WHAT IS NEEDED: Reproduce the listing verbatim.

PROVIDED MATERIAL:

* begin *

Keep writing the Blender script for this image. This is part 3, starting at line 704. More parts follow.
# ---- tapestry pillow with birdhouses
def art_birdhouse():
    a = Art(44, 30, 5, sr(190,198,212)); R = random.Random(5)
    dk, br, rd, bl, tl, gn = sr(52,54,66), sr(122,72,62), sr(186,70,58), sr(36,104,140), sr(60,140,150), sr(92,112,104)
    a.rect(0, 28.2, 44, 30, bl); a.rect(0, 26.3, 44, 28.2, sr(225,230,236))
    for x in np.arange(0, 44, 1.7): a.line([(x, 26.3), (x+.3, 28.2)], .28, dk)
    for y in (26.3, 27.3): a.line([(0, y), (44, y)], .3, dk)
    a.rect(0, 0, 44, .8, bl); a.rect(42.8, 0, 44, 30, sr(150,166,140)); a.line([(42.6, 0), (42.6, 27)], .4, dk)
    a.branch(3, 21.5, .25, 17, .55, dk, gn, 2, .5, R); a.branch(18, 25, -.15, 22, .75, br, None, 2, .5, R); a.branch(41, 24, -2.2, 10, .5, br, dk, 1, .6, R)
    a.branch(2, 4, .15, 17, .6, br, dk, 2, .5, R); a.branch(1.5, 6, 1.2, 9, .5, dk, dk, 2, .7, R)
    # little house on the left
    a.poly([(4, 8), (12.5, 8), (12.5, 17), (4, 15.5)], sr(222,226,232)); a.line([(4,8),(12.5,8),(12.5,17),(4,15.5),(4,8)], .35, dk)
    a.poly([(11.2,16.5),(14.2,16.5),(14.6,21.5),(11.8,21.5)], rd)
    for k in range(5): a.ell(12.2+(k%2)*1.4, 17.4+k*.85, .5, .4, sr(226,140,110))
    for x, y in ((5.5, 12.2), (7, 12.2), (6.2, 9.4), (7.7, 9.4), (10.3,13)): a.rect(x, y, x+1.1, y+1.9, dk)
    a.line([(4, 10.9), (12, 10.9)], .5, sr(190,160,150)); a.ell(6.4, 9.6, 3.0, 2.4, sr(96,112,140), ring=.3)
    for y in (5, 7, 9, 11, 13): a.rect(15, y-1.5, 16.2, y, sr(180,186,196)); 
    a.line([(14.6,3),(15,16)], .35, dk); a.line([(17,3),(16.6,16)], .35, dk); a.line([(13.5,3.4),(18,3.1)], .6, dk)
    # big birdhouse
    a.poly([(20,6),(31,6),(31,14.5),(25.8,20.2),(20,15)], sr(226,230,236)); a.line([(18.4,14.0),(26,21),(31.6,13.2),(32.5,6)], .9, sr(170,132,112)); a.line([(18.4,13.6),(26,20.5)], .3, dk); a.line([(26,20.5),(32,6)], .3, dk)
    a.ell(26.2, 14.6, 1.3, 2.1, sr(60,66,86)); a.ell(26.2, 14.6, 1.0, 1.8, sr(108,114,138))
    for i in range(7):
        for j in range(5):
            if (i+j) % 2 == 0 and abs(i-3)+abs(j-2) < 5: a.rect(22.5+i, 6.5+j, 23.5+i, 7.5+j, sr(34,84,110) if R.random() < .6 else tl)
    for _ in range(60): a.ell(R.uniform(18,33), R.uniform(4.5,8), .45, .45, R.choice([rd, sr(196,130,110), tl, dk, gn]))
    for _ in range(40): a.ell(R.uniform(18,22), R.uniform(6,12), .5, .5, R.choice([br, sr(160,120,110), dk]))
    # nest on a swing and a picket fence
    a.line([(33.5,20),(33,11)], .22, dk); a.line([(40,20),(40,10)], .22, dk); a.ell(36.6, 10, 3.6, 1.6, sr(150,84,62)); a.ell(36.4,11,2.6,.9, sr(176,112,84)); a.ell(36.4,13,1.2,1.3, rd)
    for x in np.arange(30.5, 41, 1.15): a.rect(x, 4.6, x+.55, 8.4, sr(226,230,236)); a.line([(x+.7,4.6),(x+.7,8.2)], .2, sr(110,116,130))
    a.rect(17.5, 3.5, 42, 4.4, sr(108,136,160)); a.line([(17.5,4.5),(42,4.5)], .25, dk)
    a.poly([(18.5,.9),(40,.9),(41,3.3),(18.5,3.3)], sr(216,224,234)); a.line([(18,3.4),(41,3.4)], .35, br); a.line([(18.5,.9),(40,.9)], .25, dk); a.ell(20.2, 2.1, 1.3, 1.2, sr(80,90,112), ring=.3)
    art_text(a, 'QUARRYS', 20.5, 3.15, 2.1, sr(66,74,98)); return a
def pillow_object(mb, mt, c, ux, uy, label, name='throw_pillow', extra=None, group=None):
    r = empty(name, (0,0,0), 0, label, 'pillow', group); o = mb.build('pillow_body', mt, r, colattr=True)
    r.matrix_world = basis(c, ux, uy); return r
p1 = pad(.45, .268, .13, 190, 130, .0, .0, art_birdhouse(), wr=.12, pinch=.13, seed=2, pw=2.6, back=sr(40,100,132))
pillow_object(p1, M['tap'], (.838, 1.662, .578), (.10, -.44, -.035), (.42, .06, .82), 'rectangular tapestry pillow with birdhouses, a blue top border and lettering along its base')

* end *

THE RESULT:
Keep writing the Blender script for this image. This is part 3, starting at line 704. More parts follow.
# ---- tapestry pillow with birdhouses
def art_birdhouse():
    a = Art(44, 30, 5, sr(190,198,212)); R = random.Random(5)
    dk, br, rd, bl, tl, gn = sr(52,54,66), sr(122,72,62), sr(186,70,58), sr(36,104,140), sr(60,140,150), sr(92,112,104)
    a.rect(0, 28.2, 44, 30, bl); a.rect(0, 26.3, 44, 28.2, sr(225,230,236))
    for x in np.arange(0, 44, 1.7): a.line([(x, 26.3), (x+.3, 28.2)], .28, dk)
    for y in (26.3, 27.3): a.line([(0, y), (44, y)], .3, dk)
    a.rect(0, 0, 44, .8, bl); a.rect(42.8, 0, 44, 30, sr(150,166,140)); a.line([(42.6, 0), (42.6, 27)], .4, dk)
    a.branch(3, 21.5, .25, 17, .55, dk, gn, 2, .5, R); a.branch(18, 25, -.15, 22, .75, br, None, 2, .5, R); a.branch(41, 24, -2.2, 10, .5, br, dk, 1, .6, R)
    a.branch(2, 4, .15, 17, .6, br, dk, 2, .5, R); a.branch(1.5, 6, 1.2, 9, .5, dk, dk, 2, .7, R)
    # little house on the left
    a.poly([(4, 8), (12.5, 8), (12.5, 17), (4, 15.5)], sr(222,226,232)); a.line([(4,8),(12.5,8),(12.5,17),(4,15.5),(4,8)], .35, dk)
    a.poly([(11.2,16.5),(14.2,16.5),(14.6,21.5),(11.8,21.5)], rd)
    for k in range(5): a.ell(12.2+(k%2)*1.4, 17.4+k*.85, .5, .4, sr(226,140,110))
    for x, y in ((5.5, 12.2), (7, 12.2), (6.2, 9.4), (7.7, 9.4), (10.3,13)): a.rect(x, y, x+1.1, y+1.9, dk)
    a.line([(4, 10.9), (12, 10.9)], .5, sr(190,160,150)); a.ell(6.4, 9.6, 3.0, 2.4, sr(96,112,140), ring=.3)
    for y in (5, 7, 9, 11, 13): a.rect(15, y-1.5, 16.2, y, sr(180,186,196)); 
    a.line([(14.6,3),(15,16)], .35, dk); a.line([(17,3),(16.6,16)], .35, dk); a.line([(13.5,3.4),(18,3.1)], .6, dk)
    # big birdhouse
    a.poly([(20,6),(31,6),(31,14.5),(25.8,20.2),(20,15)], sr(226,230,236)); a.line([(18.4,14.0),(26,21),(31.6,13.2),(32.5,6)], .9, sr(170,132,112)); a.line([(18.4,13.6),(26,20.5)], .3, dk); a.line([(26,20.5),(32,6)], .3, dk)
    a.ell(26.2, 14.6, 1.3, 2.1, sr(60,66,86)); a.ell(26.2, 14.6, 1.0, 1.8, sr(108,114,138))
    for i in range(7):
        for j in range(5):
            if (i+j) % 2 == 0 and abs(i-3)+abs(j-2) < 5: a.rect(22.5+i, 6.5+j, 23.5+i, 7.5+j, sr(34,84,110) if R.random() < .6 else tl)
    for _ in range(60): a.ell(R.uniform(18,33), R.uniform(4.5,8), .45, .45, R.choice([rd, sr(196,130,110), tl, dk, gn]))
    for _ in range(40): a.ell(R.uniform(18,22), R.uniform(6,12), .5, .5, R.choice([br, sr(160,120,110), dk]))
    # nest on a swing and a picket fence
    a.line([(33.5,20),(33,11)], .22, dk); a.line([(40,20),(40,10)], .22, dk); a.ell(36.6, 10, 3.6, 1.6, sr(150,84,62)); a.ell(36.4,11,2.6,.9, sr(176,112,84)); a.ell(36.4,13,1.2,1.3, rd)
    for x in np.arange(30.5, 41, 1.15): a.rect(x, 4.6, x+.55, 8.4, sr(226,230,236)); a.line([(x+.7,4.6),(x+.7,8.2)], .2, sr(110,116,130))
    a.rect(17.5, 3.5, 42, 4.4, sr(108,136,160)); a.line([(17.5,4.5),(42,4.5)], .25, dk)
    a.poly([(18.5,.9),(40,.9),(41,3.3),(18.5,3.3)], sr(216,224,234)); a.line([(18,3.4),(41,3.4)], .35, br); a.line([(18.5,.9),(40,.9)], .25, dk); a.ell(20.2, 2.1, 1.3, 1.2, sr(80,90,112), ring=.3)
    art_text(a, 'QUARRYS', 20.5, 3.15, 2.1, sr(66,74,98)); return a
def pillow_object(mb, mt, c, ux, uy, label, name='throw_pillow', extra=None, group=None):
    r = empty(name, (0,0,0), 0, label, 'pillow', group); o = mb.build('pillow_body', mt, r, colattr=True)
    r.matrix_world = basis(c, ux, uy); return r
p1 = pad(.45, .268, .13, 190, 130, .0, .0, art_birdhouse(), wr=.12, pinch=.13, seed=2, pw=2.6, back=sr(40,100,132))
pillow_object(p1, M['tap'], (.838, 1.662, .578), (.10, -.44, -.035), (.42, .06, .82), 'rectangular tapestry pillow with birdhouses, a blue top border and lettering along its base')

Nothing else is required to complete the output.